Feedback (screeching SFX) - I added a lot of feedback, and was quite happy how it turned out. Especially the SFX, which I finally utilized anim_notifies in the animation blueprint to implement most of that feedback. However, it was the feedback (and the SFX specifically) that led to one of my biggest issues I had with the first graded submission. The issue specifically was the animation I used to transition between flying and falling as well as gliding and falling (technically both “falling” but separate states in my design). The animation smoothed out the transition (flying to instant nose-dive breaks immersion a bit), but it was accompanied by one of the loudest dragon “screeching” sounds that I had in my bank of SFX. Given that this transition occurs so often during gameplay, the sound soon became extremely annoying and jarring. In my presentation in fact it would often drown out my own narration. I remedied that by designating that transition to be solely for the condition of transitioning from flying to falling after losing stamina. If it’s done so manually the transition does not occur.

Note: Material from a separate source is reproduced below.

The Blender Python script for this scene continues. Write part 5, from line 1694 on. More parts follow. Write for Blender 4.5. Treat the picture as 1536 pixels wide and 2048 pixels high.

A stretch goal is to duplicate the transition but without the sound effect, and then reroute the animation (and feedback) states to seek out that transition between their respective state changes.

Fickle Burning Functionality w/ ‘Shrubbery’ Class - The overlap event from the “flame” collision (which I made an interface call from in the dragon’s BP) affected my ‘shrubbery’ class by activating feedback particle fx (fire, smoke, smoldering, etc.) and then executing additional functionality such as sending data to my objectives BP for counting (and eventually changing the value of a designated bool by a certain point), and then of course destroying itself as an instance. Yet for some reason some of the placed instances were more fickle than others. It appeared as if some of the “shrubs” simply didn’t burn. I remedied this by simply making less instances, but a stretch goal would be to determine the cause of this fickleness and devise another solution.

Player Mechanic Bugs - I programmed the controls (which of course directly inform the animation states) in a rather haphazard manner, adding things and making connections as notions came to me. Had I planned it out ahead of time I could have better modularized a lot of the functionality and subsequent conditions (value of certain bools) therein. The result was that spamming the input actions (even reasonably so) often resulted a few bugs arose, such as:

  • Sometimes between my ‘gliding’ and ‘falling’ states, the player character could end up in a gliding state as far as the physics was concerned, but in a falling state as far as the animations were concerned. This would appear as a slow drifting dragon gliding downward but positioned in a nose-dive.

  • Sometimes between breathing fire on the ground and ceasing to breathe fire, the dragon would suddenly switch to a flying state (both in terms of animation as well as the engine-based ‘flying’ movement mode - of which the two are tied).

  • Occasionally being able to move forward while still in the “crash landing” animation. This appears as if the dragon is sliding flat against the ground with no muscular articulations that would indicate slithering forward. It looked ridiculous.


I remedied these by refactoring the code where I thought it could help, and I was able to remedy two of the most obnoxious for sure (nose-dive-gliding & fire-to-flight), but admittedly some similar bugs do remain and a stretch goal is to clean up the code to better validate the states (functionality and animations) and prevent against bugs of this nature.

Conclusion: I really enjoyed this project and plan to continue working on it to sharpen my programming and design skills. I want to extend the level to dimensions that align with my overscoped notions I had for this project earlier, as well as add additional gameplay and game modality. Also I want to really polish and refine the existing code - as modular and comprehensive as possible - and really make an effort to push my implementation practices in terms of organization and abstraction.